Il y a un peu plus de dix ans, Régis Debray prononçait un discours à Tokyo consacré aux frontières et à l’art de chaque peuple d’en construire. Il en tira un livre court mais particulièrement dense qu’il est urgent de lire ou de relire. Pour la force des raisonnements, et pour la beauté du style. De première nécessité !
« Une idée bête enchante l’Occident : l’humanité, qui va mal, ira mieux sans frontières. » Ainsi commence Éloge des frontières, livre de Régis Debray, tiré d’une conférence qu’il donna au Japon en 2010. Au début était la séparation.
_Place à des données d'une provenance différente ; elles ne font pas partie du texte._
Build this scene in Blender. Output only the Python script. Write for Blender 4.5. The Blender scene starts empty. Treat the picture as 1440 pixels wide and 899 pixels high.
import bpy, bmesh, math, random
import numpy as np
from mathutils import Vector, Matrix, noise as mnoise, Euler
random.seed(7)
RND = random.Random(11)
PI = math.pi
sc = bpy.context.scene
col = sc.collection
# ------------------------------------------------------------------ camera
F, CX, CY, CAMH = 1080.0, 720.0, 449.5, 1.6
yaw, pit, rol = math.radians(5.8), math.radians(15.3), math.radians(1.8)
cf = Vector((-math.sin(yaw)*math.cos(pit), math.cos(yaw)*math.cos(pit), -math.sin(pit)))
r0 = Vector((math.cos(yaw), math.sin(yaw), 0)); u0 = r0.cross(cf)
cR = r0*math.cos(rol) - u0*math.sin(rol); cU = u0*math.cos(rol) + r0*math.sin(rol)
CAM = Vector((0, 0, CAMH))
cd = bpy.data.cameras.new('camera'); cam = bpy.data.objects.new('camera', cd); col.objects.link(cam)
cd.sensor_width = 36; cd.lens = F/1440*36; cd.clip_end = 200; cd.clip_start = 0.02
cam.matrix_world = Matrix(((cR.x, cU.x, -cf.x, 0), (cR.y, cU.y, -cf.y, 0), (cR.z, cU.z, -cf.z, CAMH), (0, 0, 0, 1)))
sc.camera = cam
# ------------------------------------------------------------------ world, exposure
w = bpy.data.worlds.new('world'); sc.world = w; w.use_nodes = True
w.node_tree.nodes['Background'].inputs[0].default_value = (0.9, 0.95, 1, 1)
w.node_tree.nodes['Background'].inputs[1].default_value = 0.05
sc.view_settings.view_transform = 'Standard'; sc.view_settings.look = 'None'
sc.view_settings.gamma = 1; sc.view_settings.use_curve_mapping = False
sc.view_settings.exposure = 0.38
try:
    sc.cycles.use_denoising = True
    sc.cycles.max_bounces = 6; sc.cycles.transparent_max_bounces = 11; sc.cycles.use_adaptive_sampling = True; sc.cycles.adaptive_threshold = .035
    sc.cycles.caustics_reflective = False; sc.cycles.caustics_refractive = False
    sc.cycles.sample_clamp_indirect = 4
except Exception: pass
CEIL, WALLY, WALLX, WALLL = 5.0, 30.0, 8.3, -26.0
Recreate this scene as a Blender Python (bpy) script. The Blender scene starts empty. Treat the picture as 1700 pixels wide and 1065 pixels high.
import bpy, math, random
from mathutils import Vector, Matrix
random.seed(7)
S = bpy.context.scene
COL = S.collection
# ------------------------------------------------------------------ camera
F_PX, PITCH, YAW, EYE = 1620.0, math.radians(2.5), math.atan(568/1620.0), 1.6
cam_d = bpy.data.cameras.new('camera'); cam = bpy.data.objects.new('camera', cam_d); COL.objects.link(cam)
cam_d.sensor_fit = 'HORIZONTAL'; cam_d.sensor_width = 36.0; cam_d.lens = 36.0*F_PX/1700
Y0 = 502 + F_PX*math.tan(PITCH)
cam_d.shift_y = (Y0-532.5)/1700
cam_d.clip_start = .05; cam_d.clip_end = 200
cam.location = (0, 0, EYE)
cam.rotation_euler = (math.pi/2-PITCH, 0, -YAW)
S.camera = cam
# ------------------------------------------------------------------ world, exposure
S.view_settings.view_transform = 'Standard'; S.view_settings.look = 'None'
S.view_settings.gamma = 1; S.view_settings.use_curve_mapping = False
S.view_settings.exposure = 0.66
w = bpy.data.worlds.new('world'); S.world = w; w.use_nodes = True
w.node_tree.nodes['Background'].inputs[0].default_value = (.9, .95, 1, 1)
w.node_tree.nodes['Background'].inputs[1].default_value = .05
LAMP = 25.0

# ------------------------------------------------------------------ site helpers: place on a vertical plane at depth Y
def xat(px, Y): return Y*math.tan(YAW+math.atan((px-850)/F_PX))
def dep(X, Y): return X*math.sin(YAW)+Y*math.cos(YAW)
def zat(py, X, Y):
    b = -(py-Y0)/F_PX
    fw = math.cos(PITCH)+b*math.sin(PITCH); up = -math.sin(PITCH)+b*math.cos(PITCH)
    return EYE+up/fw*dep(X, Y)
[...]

La Genèse raconte la création du monde comme autant de séparations entre ciel et terre, luminaire de jour et luminaire de nuit… Jusqu’à la peau qui enveloppe Adam et Eve une fois le fruit de la connaissance consommé et qui se dit, du reste, en hébreu, « tuniques de peau ». Il faut croire qu’avant ces deux-là étaient confondus. « Le bon dieu disjoint le conjoint. Sans ce coup de force, diabolique (en grec : diviseur ), pas d’accès au symbolique. C’est dire si la limite, épidermique ou frontalière est nécessaire. La plupart des peuples – je parle de ceux qui gardent leur âme ou leur mordant, c’est la même chose – entretiennent avec leurs limites un rapport émotionnel et quasiment sacré. »
Les frontières enchantent le monde
Et Régis Debray de nous rappeler que le sacré, c’est du solide qui s’oppose à l’ineffable gazeux du sans-frontiérisme, le sans-frontiérisme se dissolvant dans le magma de la « Ville-Monde ». Et de citer tous les éléments architecturaux qui le prouvent : enceintes, remparts, cloîtres etc. Et surtout, que le meilleur moyen de faire la paix entre deux pays, c’est encore de se mettre d’accord sur une frontière. Le conflit israélo-palestinien et la guerre en Ukraine l’illustrent parfaitement.
Ironie de l’histoire : le « ludion désancré » ne veut plus de démarcation ? Il aura la ségrégation en retour. Entre gated communities et bidonvilles. Ou entre les gens de Neuilly et ceux d’Aubervilliers. Sans compter que le post-moderne qui a perdu ses repères depuis belle-lurette se trouva fort dépourvu lorsque l’hiver de l’histoire fut venu ; aussi n’en finit-il pas de remonter le temps afin de se ressourcer. Jamais la passion des origines n’aura connu pareil succès. Le « déboussolé hypermnésique » creuse comme une taupe son passé. Quant au peuple et à ce qui le fonde, Régis Debray leur consacre des passages magnifiques : « Sont demandées une légende et une carte. Des ancêtres et des ennemis (…) des contours et des conteurs ». Et de souligner « la misère mythologique de l’éphémère Union européenne. L’Europe a manqué prendre forme ; ne s’incarnant dans rien, elle a fini par rendre l’âme. » Il nous rappelle, au passage, que le principe de laïcité portait un nom : la séparation.« La loi au forum, le privé à la maison ». Et d’ajouter : « C’est le moment d’invoquer le dieu Terme, de relever les bornes et de repeindre les lignes jaunes. »
Les crimes du sans-frontiérisme
Enfin, le philosophe règle son compte aux fausses dualités (ouvert/fermé, ponts/murs etc.), et passe au scalpel le sans-frontiérisme humanitaire qui, selon lui, « excelle à blanchir ses crimes » et à transformer « un confusionnisme en messianisme ».
La critique de cette idéologie qui contient à elle toute seule « économisme, technicisme et absolutisme » est pointue et ciselée à l’image de ce grand petit livre, écrit avec de très sérieux arguments et dans un français qui me réconcilie avec la raison et la vie.
Éloge des frontières de Régis Debray, Folio n° 5598.